Asked whether the western allies will settle for just ‘pulling the lion by its whiskers without actually unlocking the cage’, Savickis responded that he thinks “Europe has enough common sense to solve this problem properly... normal discussions are going on.”

As for Latvia’s key object in the whole Baltic energy market – the Inčukalns Underground Gas Storage Facility, Savickis said the situation there is “very good, no problems”, with seasonal reserve levels standing at 70% and rising to full capacity.

The Inčukalns subterranean storage grounds launched in 1968 when it was realized that the gas pipeline „Dashau-Riga” could not cover the region’s consumption during the heating season, therefore it would be necessary to provide natural gas reserves closer to consumers the entire year round.

Nowadays, Latvia can provide gas supplies stored at Inčukalns to its neighboring Baltic states any time of year, and with a proper long-term investment (estimated to require about €360m), could upgrade and expand the facility to even serve Finland’s much larger gas market, which is still more dependent on Russian supplies than the three Baltic states.
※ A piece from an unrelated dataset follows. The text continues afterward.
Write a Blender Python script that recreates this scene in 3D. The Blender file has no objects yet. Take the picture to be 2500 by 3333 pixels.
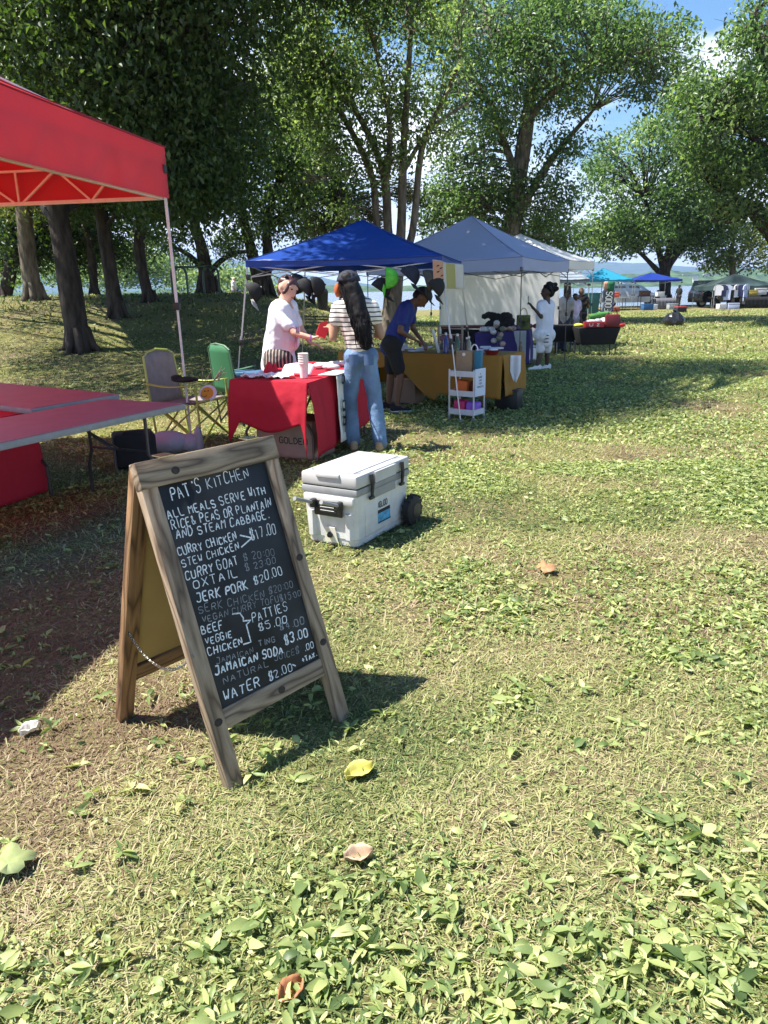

Savickis reminded Panorāma that gas supplies from Inčukalns also get pumped back to Russia through the same pipelines in the  heating season, therefore it should be considered that Russia also to some degree depends on the facility.

“So if they shut off their supply, Latvia does have a ‘security resource’ in that it can shut off its pumping back to Russia,” he said. “In a severely cold winter that can mean millions of cubic meters of gas, so in that sense Russia could become quite dependent on Inčukalns.”

At the same time he also dismissed any talk of achieving complete energy independence just by waiting a few years for the end of monopolies, saying there would be “no such thing.”

“First of all, there haven’t been any problems, basically, economically speaking, everything is in order,” he said.

“Secondly, even in a few years Russia will still remain our primary gas supplier,” he added, discounting shale-oil imports from overseas as always being more costly than getting gas from the neighboring state. He warned again that government interventions in setting gas prices to affect the choice of sourcing would only ruin the market in the long run.